Quick recap: In February, Grubhub prevailed in what appears to be the first-ever gig economy misclassification case to reach a judicial merits determination. In March, the plaintiff in that case filed an appeal to the 9th Circuit Court of Appeals, where the case now sits. But in late April, in a separate case, the California Supreme Court scrapped the flexible test for determining whether a worker is misclassified that had been applied in the Grubhub trial (known as the Borello standard) replaced it with a rigid and far stricter test – the ABC test. For a summary of what this test entails, read here. Within a matter of days, the plaintiff from the Grubhub trial filed a motion to remand the case back to the lower court so that the judge could revisit the decision in light of the new standard.

In my May 7 blog post, I predicted that Grubhub would make two main arguments in response to the motion to remand, and my prediction came true late last night when Grubhub filed its opposition motion. The two arguments: that the new Dynamex standard (the ABC test) shouldn’t be applied retroactively; and even if it was, the Dynamex standard does not apply to the claims for expense reimbursement that are at issue in the case.

Retroactive Application of Dynamex

Grubhub first asks the appeals court not to send the case back to the lower court for a determination on whether Dynamex should be applied retroactively. It contends that the question of whether a particular ruling should be given retroactive application is a “pure question of law,” and the appeals court is the perfect venue for making such a determination. “Punting the issue to the district court would simply delay the inevitable because an appeal of its decision would surely follow no matter the outcome, leaving the parties exactly where they are now,” Grubhub argues.

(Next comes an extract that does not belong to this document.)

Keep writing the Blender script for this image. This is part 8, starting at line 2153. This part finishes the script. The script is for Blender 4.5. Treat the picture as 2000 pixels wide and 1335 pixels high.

But Grubhub goes further, and starts laying the foundation for the argument that the new test should not be applied to this specific case. “Basic principles of fairness and due process preclude retroactive application of the ABC test adopted in Dynamex—a tectonic shift in state law—to the independent contractor classification question already decided at trial.” From a fairness perspective, it points out that the company lacked fair notice that proper classification of independent contractors under Borello might have been insufficient to shield them from exposure under California’s wage and hour law, and that law requires a defendant to be able to determine “in advance, and based on objectively identifiable standards” what conduct can give rise to liability. From a due process perspective, it argues that prior California appellate decisions provided a misclassification standard that Grubhub—like other California companies—“could and reasonably did rely on longstanding rules for classifying independent contractors under California’s longstanding Borello test, which reflects principles dating back nearly 70 years.” It hints at a parade of horribles that could unfold should the court decide otherwise, noting that “countless cases would be need to be retried” across the state should Dynamex be given the sweeping retroactive application sought by the plaintiff.

[Two notes of interest: first, Grubhub’s attorneys point out that multiple interested parties have already filed requests with the California Supreme Court asking for clarity on the issue of retroactive application, so we might even get an answer from the California high court on this very question. Second, Grubhub is not conceding anything with respect to classification under the ABC test; in a footnote, it argues that its workers are independent contractors under any test, and reserves the right to make such an argument should push come to shove.]

Expense Reimbursement Claims Not Impacted By ABC Test

Grubhub then argues that a close examination of the Dynamex ruling reveals that the California Supreme Court expressly declined to apply the ABC test to expense reimbursement claims, which is the main crux of the recovery sought at trial by the Grubhub plaintiff. It asks the 9th Circiit to affirm the lower court’s ruling using the flexible Borello standard. This argument is fairly unique to this specific case, as the only portion of the case against Grubhub that survived the pretrial motions was a claim for under $600 in reimbursement costs. The determination of this second issue will not have widespread application across the gig economy or misclassification tests at large. While it might serve as a method of obtaining victory for Grubhub in this specific case, such a victory would only delay the inevitable court rulings that are sure to come regarding the application of the ABC test to gig economy companies.

There is no telling when the 9th Circuit will rule on this request, but we will provide updates when the issue is decided.